As for the aforementioned penchant for fish-eye lenses, unsurprisingly, Lanthimos had a very distinct reason for those shots. "[They] visually represented a lot of themes of the film," he said. "The lone human figures within those huge spaces, the fact that so few people affect a much vaster world. The fact that although the spaces are huge, they were kind of distorted and felt quite claustrophobic at the same time." By making some of his thematic cues strictly visual, even if jarring, it affects his audience more subliminally, a trick of which Stanley Kubrick had utter mastery. On that point, there can be little doubt of the director's homage, but Lanthimos had another artistic inspiration for those shots. "I remembered those Dutch paintings ... dated in the earlier centuries that had those convex mirrors painted and you could see the whole space reflected, distorted in those mirrors. So it also felt appropriately period in a way."
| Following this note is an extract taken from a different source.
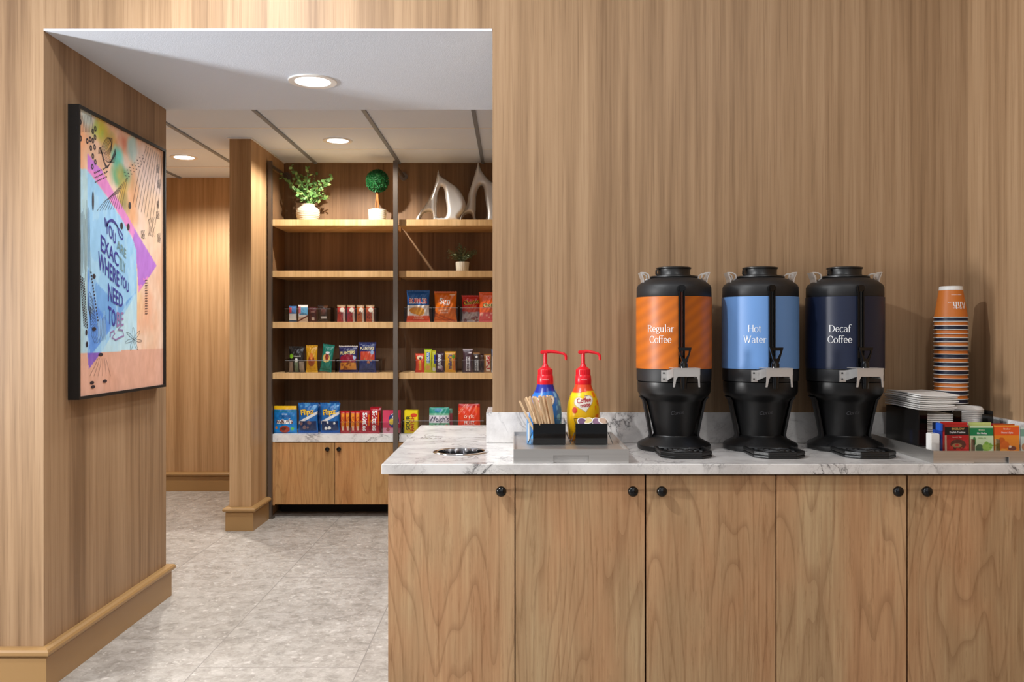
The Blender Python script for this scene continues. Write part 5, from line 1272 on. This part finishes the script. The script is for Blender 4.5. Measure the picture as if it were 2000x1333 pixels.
for k in range(7):
    ribbon(ink, spl([(178+k, 570+k*8), (186+k, 590+k*6), (182, 610+k*5), (176+k, 600)], 5), .0016)
for k in range(9): ribbon(ink, [(186+k*3, 640-k*3), (183+k*3.3, 655), (190+k*2.5, 672-k)], .0016)
for k in range(7):
    a = 2*PI*k/7; ribbon(ink, spl([(265, 663), (265+9*math.cos(a), 663+14*math.sin(a)), (265+17*math.cos(a+.15), 663+24*math.sin(a+.15)), (265+10*math.cos(a+.4), 663+14*math.sin(a+.4))], 4), .0016)
for k in range(6): ribbon(ink, [(196+k*3, 700), (190+k*5, 715), (180+k*8, 735)], .0014)
for (cx_, cy_, rx_, ry_) in [(299, 444, 6, 20), (312, 330, 2.5, 9), (314, 360, 2.5, 9), (312, 420, 3, 8), (314, 465, 3, 10), (283, 458, 3.5, 9), (312, 400, 2, 8)]:
    ribbon(ink, [(cx_+rx_*math.cos(i*1.1)*(1-.3*math.sin(i*.7)), cy_+ry_*math.sin(i*1.3)) for i in range(26)], .0014)
dots = ink
def dot(px, py, ry, rz, hollow=False):
    y0_, z0_ = a_uv(px, py); n = 14
    ring = [(y0_+ry*math.cos(2*PI*i/n), z0_+rz*math.sin(2*PI*i/n)) for i in range(n)]
    if hollow:
        inn = [(y0_+ry*.45*math.cos(2*PI*i/n), z0_+rz*.45*math.sin(2*PI*i/n)) for i in range(n)]
        dots.add([(xs_+.0014, a, b) for a, b in ring+inn], [(i, (i+1) % n, n+(i+1) % n, n+i) for i in range(n)])
    else: dots.add([(xs_+.0014, a, b) for a, b in ring], [tuple(range(n))])
for x, y in [(30, 110), (52, 182), (30, 240), (56, 335), (118, 360), (145, 345), (170, 270), (192, 245), (190, 325), (170, 355), (152, 425), (186, 418), (170, 500), (193, 555), (166, 598)]:
    dot(150+x*.21, 200+y*.21, .010, .012, True)
for x, y in [(512, 960), (436, 1150), (498, 1160)]: dot(150+x*.21, 200+y*.21, .013, .016)
dot(186, 393, .008, .04); dot(188, 540, .014, .010); dot(188, 643, .018, .008); dot(184, 748, .018, .007); dot(209, 745, .02, .007); dot(186, 756, .018, .007); dot(201, 693, .02, .007); dot(173, 650, .008, .012); dot(174, 673, .008, .012)
for k in range(20):
    for c in range(3): dot(162+c*3+k*.35, 541+k*5.0+c*2, .0042, .0042)
for k in range(16): dot(182+k*.9, 533+k*6.2, .005, .0045)
for k in range(14):
    for c in range(2): dot(288+c*2.5, 548+k*5.0, .006, .0025)
for k in range(26): dot(190+(k % 9)*3+r.uniform(-1, 1), 338+(k//9)*9-(k % 9)*1.5, .006, .0025)
for k in range(24): dot(248+k*1.6, 337-k*1.6+(k % 3)*8, .006, .0022)
ink.build('ink_pattern', PC((48, 40, 48)), cv)
# hand lettering, each word warped between its measured ends
def word(mb, txt, bl, br_, hl, hr):
    vs, fs_ = text_tris(txt, .012)
    lo = vs.min(0); hi = vs.max(0); u = (vs[:, 0]-lo[0])/(hi[0]-lo[0]); v = (vs[:, 1]-lo[1])/(hi[1]-lo[1])
    pts = []
    for a, b in zip(u, v):
        x = bl[0]+(br_[0]-bl[0])*a; y = bl[1]+(br_[1]-bl[1])*a-(hl+(hr-hl)*a)*b
        Y_, Z_ = a_uv(x, y); pts.append((xs_+.0018, Y_, Z_))
    mb.add(pts, fs_)
zw = lambda x, y: (140+x*.225, 400+y*.225)
w1 = MB()
word(w1, 'YOU', zw(312, 240), zw(400, 352), 28, 23)
word(w1, 'EXAC', zw(272, 400), zw(425, 545), 33, 26); word(w1, 'WHERE', zw(250, 560), zw(430, 720), 36, 30)
word(w1, 'NEED', zw(335, 835), zw(462, 895), 35, 24); word(w1, 'TO', zw(335, 1035), zw(398, 1065), 36, 32)
word(w1, 'YOU', zw(440, 690), zw(512, 770), 22, 21)
ribbon(w1, [zw(*p) for p in spl([(305, 110), (315, 190), (330, 150), (370, 130), (410, 180), (430, 260), (455, 300), (460, 270), (420, 200), (380, 150), (340, 150), (318, 200)], 5)][:-6], .006, 0, .0018)
w1.build('lettering', PC((62, 60, 150)), cv, label='indigo hand lettering')
w2 = MB(); word(w2, 'ARE', zw(410, 385), zw(490, 470), 20, 17); word(w2, 'TLY', zw(430, 560), zw(485, 600), 26, 20)
w2.build('lettering', PC((120, 150, 150)), cv, label='grey-green hand lettering')
w3 = MB(); word(w3, 'BE', zw(408, 1065), zw(468, 1050), 30, 26)
ribbon(w3, [zw(*p) for p in [(352, 1150), (355, 1110), (385, 1095), (392, 1120), (368, 1155), (400, 1175), (440, 1150), (470, 1140), (460, 1090), (420, 1085), (440, 1060)]], .007, 0, .0018)
w3.build('lettering', PC((150, 120, 170)), cv, label='mauve hand lettering')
Those might be the most notably jarring prochronisms in the film, but they aren't the only example of the director's mix-matching time periods: In one of the more hilarious scenes, Weisz's character Sarah peels off from Anne at a formal ball and begins to dance with a male supplicant as if laying it out to a Childish Gambino track at her cousin's wedding reception in Secaucus. It was another "intentionally contemporary" element that Lanthimos delighted in populating the film with, along with the "physicality general of the characters," and making the language mainly modern. By adding these jarring textures to the film, he was able to make this bit of history more hewn to his own vision.

As you can imagine, this process didn't lead to making a picture whose primary concern was historical accuracy. As he explained it, he and his production staff made a very conscious decision to add these elements as a way of further pushing against the idea of textbook-like authority. "We took [history] as a starting point," he said, "and then we were interested in creating this particular world and this story around these three women and not be necessarily loyal to the specific event or the specific politics of the time. We tried to actually simplify that part of it, focusing more on the characters and through them, understand in a way that is relevant to any period, how people in such positions can actually affect very important events in history."

On stage, Lanthimos held a last pause for a beat before adding a final, fitting piece of comedic understatement: "And then we veered off in many different directions from there."